**GIVEN INSTRUCTION**
Report only the number of lines in the records that contain the word "Python".

** Start **

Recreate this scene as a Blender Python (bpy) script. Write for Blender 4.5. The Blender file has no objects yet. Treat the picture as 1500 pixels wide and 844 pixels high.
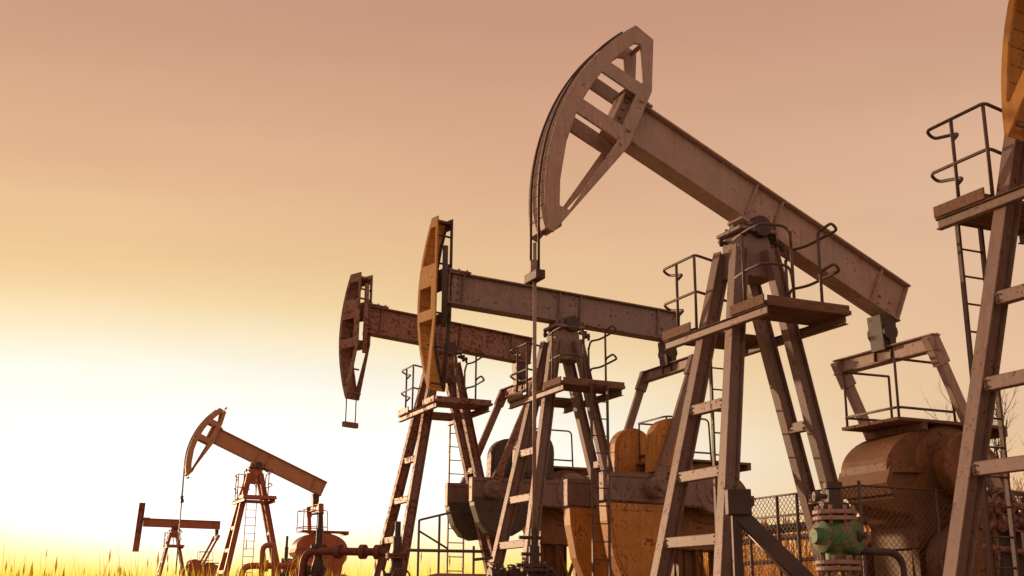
import bpy, bmesh, math, random
from mathutils import Vector, Matrix
from mathutils.geometry import tessellate_polygon
random.seed(7)
sc = bpy.context.scene
COL = sc.collection
R = math.radians
# ------------------------------------------------------------------ camera
EYE = 1.0
F, PITCH, ROLL = 1684.8, 0.2667, 0.0073          # pixels at 1500 wide, radians
cam = bpy.data.cameras.new('camera'); camo = bpy.data.objects.new('camera', cam); COL.objects.link(camo)
cam.sensor_width = 36; cam.lens = F / 1500 * 36; cam.clip_start = .05; cam.clip_end = 6000
_r0 = Vector((1, 0, 0)); _f = Vector((0, math.cos(PITCH), math.sin(PITCH))); _u0 = Vector((0, -math.sin(PITCH), math.cos(PITCH)))
_c, _s = math.cos(ROLL), math.sin(ROLL)
_r = _c * _r0 + _s * _u0; _u = -_s * _r0 + _c * _u0
camo.matrix_world = Matrix(((_r.x, _u.x, -_f.x, 0), (_r.y, _u.y, -_f.y, 0), (_r.z, _u.z, -_f.z, EYE), (0, 0, 0, 1)))
sc.camera = camo

def sight(px, py):
    """direction (world) towards a point of the 1500x844 photograph"""
    return _f + _r * ((px - 750) / F) - _u * ((py - 422) / F)
def at(px, py, depth):
    """survey helper: world point seen at px,py at ground distance 'depth' metres"""
    d = sight(px, py); return Vector((0, 0, EYE)) + d * (depth / d.y)

# ------------------------------------------------------------------ mesh builder
class MB:
    def __init__(s): s.bm = bmesh.new()
    def _hexa(s, ps):
        v = [s.bm.verts.new(p) for p in ps]
        for f in ((0, 3, 2, 1), (4, 5, 6, 7), (0, 1, 5, 4), (1, 2, 6, 5), (2, 3, 7, 6), (3, 0, 4, 7)):
            s.bm.faces.new([v[i] for i in f])
    def box(s, lo, hi, M=None):
        ps = [Vector(p) for p in ((lo[0], lo[1], lo[2]), (hi[0], lo[1], lo[2]), (hi[0], hi[1], lo[2]), (lo[0], hi[1], lo[2]),
                                  (lo[0], lo[1], hi[2]), (hi[0], lo[1], hi[2]), (hi[0], hi[1], hi[2]), (lo[0], hi[1], hi[2]))]
        s._hexa([M(p) if M else p for p in ps]); return s
    def bar(s, p, q, w, h, side=(0, 1, 0)):
        """rectangular bar from p to q: w along 'side', h along the third axis"""
        p, q = Vector(p), Vector(q); d = (q - p).normalized(); sd = Vector(side); sd = (sd - d * sd.dot(d)).normalized(); up = d.cross(sd)
        a, b = sd * (w / 2), up * (h / 2)
        s._hexa([p - a - b, p + a - b, p + a + b, p - a + b, q - a - b, q + a - b, q + a + b, q - a + b]); return s
    def ibeam(s, p, q, depth, width, tf, tw, dirn):
        """I section from p to q: flanges lie at +-depth/2 along 'dirn'"""
        p, q = Vector(p), Vector(q); d = (q - p).normalized(); n = Vector(dirn); n = (n - d * n.dot(d)).normalized(); w = d.cross(n)
        for sg in (-1, 1):
            o = n * (sg * (depth / 2 - tf / 2)); s.bar(p + o, q + o, width, tf, w)
        s.bar(p, q, tw, depth - 2 * tf - .001, w); return s
    def tube(s, pts, r, n=8, cap=True, r2=None):
        pts = [Vector(p) for p in pts]; rings = []; ref = None
        for i, p in enumerate(pts):
            t = (pts[min(i + 1, len(pts) - 1)] - pts[max(i - 1, 0)])
            if t.length < 1e-9: t = Vector((0, 0, 1))
            t.normalize()
            if ref is None: ref = t.orthogonal().normalized()
            ref = (ref - t * ref.dot(t)); 
            if ref.length < 1e-6: ref = t.orthogonal()
            ref.normalize(); b = t.cross(ref)
            rr = r if r2 is None else r + (r2 - r) * i / (len(pts) - 1)
            rings.append([s.bm.verts.new(p + (ref * math.cos(k * 2 * math.pi / n) + b * math.sin(k * 2 * math.pi / n)) * rr) for k in range(n)])
        for A, B in zip(rings, rings[1:]):
            for k in range(n):
                f = s.bm.faces.new((A[k], A[(k + 1) % n], B[(k + 1) % n], B[k])); f.smooth = n > 4
        if cap: s.bm.faces.new(rings[0][::-1]); s.bm.faces.new(rings[-1])
        return s
    def lathe(s, prof, o, axis=(0, 0, 1), n=20):
        """profile [(radius, height)] turned about axis through o"""
        o, ax = Vector(o), Vector(axis).normalized(); e1 = ax.orthogonal().normalized(); e2 = ax.cross(e1); rings = []
        for rr, h in prof:
            rings.append([s.bm.verts.new(o + ax * h + (e1 * math.cos(k * 2 * math.pi / n) + e2 * math.sin(k * 2 * math.pi / n)) * max(rr, 1e-4)) for k in range(n)])
        for A, B in zip(rings, rings[1:]):
            for k in range(n):
                s.bm.faces.new((A[k], A[(k + 1) % n], B[(k + 1) % n], B[k]))
        s.bm.faces.new(rings[0][::-1]); s.bm.faces.new(rings[-1]); return s
    def plate(s, outer, t0, t1, M, holes=()):
        """flat plate with holes: 2-D outline (a, b), thickness from t0 to t1; M(a, t, b) gives the 3-D point"""
        loops = [outer] + list(holes)
        flat = [p for L in loops for p in L]
        tri = tessellate_polygon([[Vector((p[0], p[1], 0)) for p in L] for L in loops])
        lo = [s.bm.verts.new(M(a, t0, b)) for a, b in flat]; hi = [s.bm.verts.new(M(a, t1, b)) for a, b in flat]
        for t in tri:
            try: s.bm.faces.new([lo[i] for i in t]); s.bm.faces.new([hi[i] for i in reversed(t)])
            except ValueError: pass
        k = 0
        for L in loops:
            m = len(L)
            for i in range(m):
                i0, i1 = k + i, k + (i + 1) % m
                try: s.bm.faces.new((lo[i0], lo[i1], hi[i1], hi[i0]))
                except ValueError: pass
            k += m
        return s
    def build(s, name, mat, parent=None, bevel=0, loc=None):
        if bevel == 0: pass
        bmesh.ops.recalc_face_normals(s.bm, faces=s.bm.faces)
        me = bpy.data.meshes.new(name); s.bm.to_mesh(me); s.bm.free()
        me.materials.append(mat)
        o = bpy.data.objects.new(name, me); COL.objects.link(o)
        if parent: o.parent = parent
        if loc is not None: o.location = loc
        if bevel:
            m = o.modifiers.new('bevel', 'BEVEL'); m.width = bevel; m.segments = 1; m.limit_method = 'ANGLE'; m.angle_limit = R(40)
        return o

def tag(o, label=None, cat=None, group=None, kind=None):
    for k, v in (('label', label), ('category', cat), ('group', group), ('kind', kind)):
        if v: o[k] = v
    return o
def empty(name, loc, rz=0):
    o = bpy.data.objects.new(name, None); COL.objects.link(o); o.location = loc; o.rotation_euler = (0, 0, rz); o.empty_display_size = .3; return o
def arcpts(c, r, a0, a1, n, f):
    return [f(c[0] + r * math.cos(a0 + (a1 - a0) * i / n), c[1] + r * math.sin(a0 + (a1 - a0) * i / n)) for i in range(n + 1)]
def soft(pts, rad=.12, n=4):
    """round the corners of a polyline"""
    pts = [Vector(p) for p in pts]; out = [pts[0]]
    for a, b, c in zip(pts, pts[1:], pts[2:]):
        r1 = min(rad, (b - a).length * .45, (c - b).length * .45); p = b + (a - b).normalized() * r1; q = b + (c - b).normalized() * r1
        for i in range(n + 1):
            t = i / n; out.append(p * (1 - t) ** 2 + b * 2 * t * (1 - t) + q * t * t)
    return out + [pts[-1]]

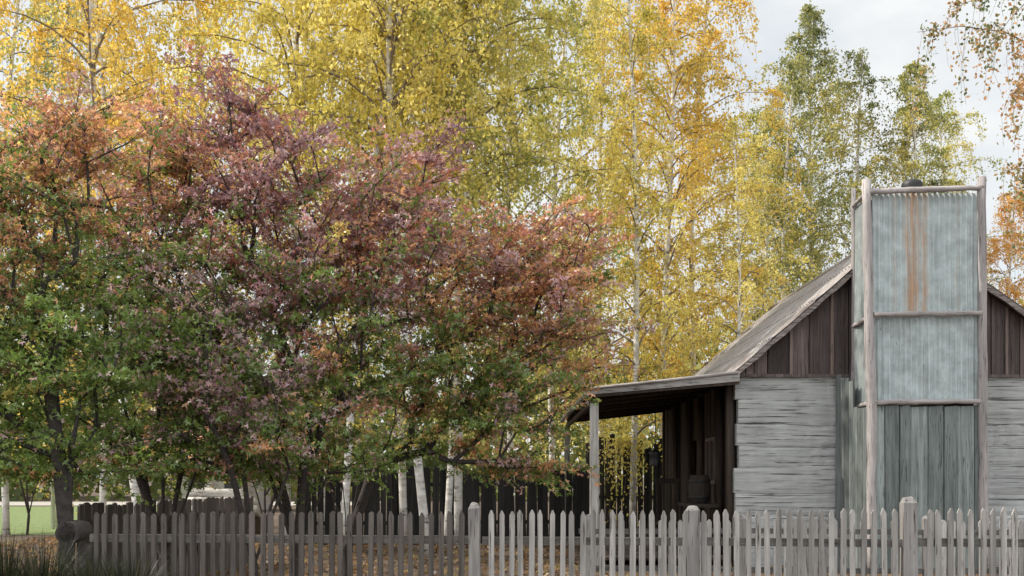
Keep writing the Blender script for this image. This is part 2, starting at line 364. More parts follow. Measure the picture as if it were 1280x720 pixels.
def maple_tree(name, px, D, blobs, npts, nl, label, cat='maple tree', stems=4, size=.05, spread=.36, bark='bark', forkz=1.1, tr=1.0, thick=.0054):
    base = np.array((X(px, D), D, 0.0)); root = empty(name, tuple(base), label, cat)
    vol = np.array([b[2]*b[3] for b in blobs], float); vol /= vol.sum()
    pts = []
    for b, w in zip(blobs, vol):
        bx, by, rx, ry = b[:4]; dd = D+(b[4] if len(b) > 4 else 0); c = np.array(P(bx, by, dd)); sc = dd/F
        rr = np.array((rx*sc, (rx+ry)*.5*sc*.85, ry*sc)); n = int(npts*w)+1
        q = rng.normal(size=(n, 3)); q /= np.linalg.norm(q, axis=1)[:, None]; q *= (rng.uniform(.05, 1.2, n)**.45)[:, None]
        pts.append(c+q*rr)
    pts = np.concatenate(pts); pts[:, 2] = np.maximum(pts[:, 2], 1.5+rng.uniform(0, .25, len(pts)))
    nodes = [base, base+np.array((U(-.04, .04), U(-.03, .03), forkz*.5))]; par = [-1, 0]; path = [0, forkz*.5]
    for s in range(stems):
        a = s*6.28/stems+U(-.4, .4); nodes.append(base+np.array((math.cos(a)*.17*tr, math.sin(a)*.15*tr, forkz+U(-.15, .15)))); par.append(1); path.append(forkz)
        i = len(nodes)-1
        nodes.append(nodes[i]+np.array((math.cos(a)*.24*tr, math.sin(a)*.2*tr, .65))); par.append(i); path.append(forkz+.7)
    order = np.argsort(np.linalg.norm(pts-nodes[1], axis=1)); tips = []; tdir = np.zeros_like(pts)
    for oi in order:
        p = pts[oi]; N = np.array(nodes[2:]); d = np.linalg.norm(N-p, axis=1)
        cost = d+.32*np.array(path[2:])+1.1*np.maximum(0, N[:, 2]-p[2]+.1)
        j = int(np.argmin(cost))+2; L = np.linalg.norm(p-nodes[j]); k = max(1, int(L/.38)); prev = j; a = nodes[j]
        tdir[oi] = (p-a)/(L+1e-6)
        for s in range(1, k+1):
            t = s/k; q = a+(p-a)*t
            if s < k: q = q+rng.normal(size=3)*.05+np.array((0, 0, .12*math.sin(t*3.14)*L))
            nodes.append(q); par.append(prev); path.append(path[prev]+np.linalg.norm(q-nodes[prev])); prev = len(nodes)-1
        tips.append(prev)
    cnt = np.zeros(len(nodes))
    for t in tips: cnt[t] += 1
    for i in range(len(nodes)-1, 0, -1): cnt[par[i]] += cnt[i]
    rad = thick*np.maximum(cnt, 1)**.47+.002
    tm = MB(); bm_ = MB()
    for i in range(1, len(nodes)):
        ra = rad[par[i]] if par[i] > 1 or i < 2 else rad[i]*1.15
        ra = min(ra, rad[i]*1.5); big = cnt[i] > npts*.09
        (tm if big else bm_).tube([nodes[par[i]], nodes[i]], [ra, rad[i]], 8 if big else 4, 0, caps=False)
    part('trunk', tm, M[bark], root); 
    T = pts; n = len(T); w = np.zeros((n, 6))
    sx = 640+T[:, 0]/D*F; sy = HY-(T[:, 2]-CH)/D*F
    for zx, zy, a, b, wt in ZN:
        g = np.exp(-((sx-zx)/a)**2-((sy-zy)/b)**2)+1e-6; w += g[:, None]*np.array(wt)[None, :]
    w = w**1.2; w /= w.sum(1)[:, None]
    out = []; cols = []
    for i in range(n):
        m_ = int(nl*U(.3, 1.6)); ci = rng.choice(6, p=w[i]); mixp = rng.uniform(size=m_) < .62
        cid = np.where(mixp, ci, rng.choice(6, size=m_, p=w[i]))
        col = PAL[cid]*U(.75, 1.22)*rng.uniform(.7, 1.3, (m_, 1))*rng.uniform(.92, 1.08, (m_, 3))
        td = tdir[i]; az = math.atan2(td[1], td[0])+U(-.5, .5); sp = spread*U(.7, 1.5)
        up = np.clip(td[2], -.2, .9)*.9+U(-.3, .2)
        lx = rng.uniform(-1.1, 1.6, m_)*sp; wy = sp*.36*(1.15-np.abs(lx/sp-.1)*.5)
        ly = rng.normal(size=m_)*wy; lz = rng.normal(size=m_)*.03+lx*up-(lx**2)*.28-ly**2*.6
        ca, sa = math.cos(az), math.sin(az)
        o = np.stack([lx*ca-ly*sa, lx*sa+ly*ca, lz], 1)
        for q in range(3):
            e = T[i]+np.array((ca*sp*1.3-sa*U(-.3,.3)*sp, sa*sp*1.3+ca*U(-.3,.3)*sp, 1.3*sp*up-.2*sp*sp))
            bm_.tube([T[i]+(e-T[i])*(-.1*q), e+rng.normal(size=3)*.08], [.005, .002], 3, 0, caps=False)
        out.append(T[i]+o); cols.append(col)
    part('branches', bm_, M[bark], root)
    V, Fc, cc = maple_leaves(np.concatenate(out)-base, size, np.clip(np.concatenate(cols), 0, .9))
    part('crown', mesh_np('crown', V, Fc, cc), M['mleaf'], root)
    return root
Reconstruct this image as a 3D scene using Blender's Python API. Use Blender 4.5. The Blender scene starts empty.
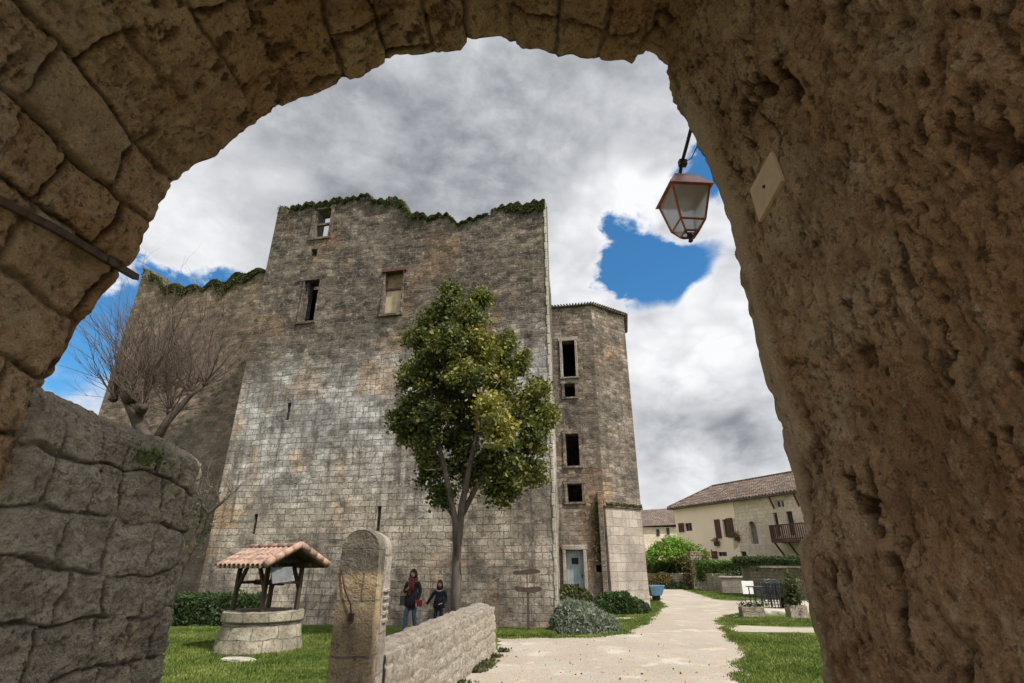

** End **

**COMPLETED TASK**
2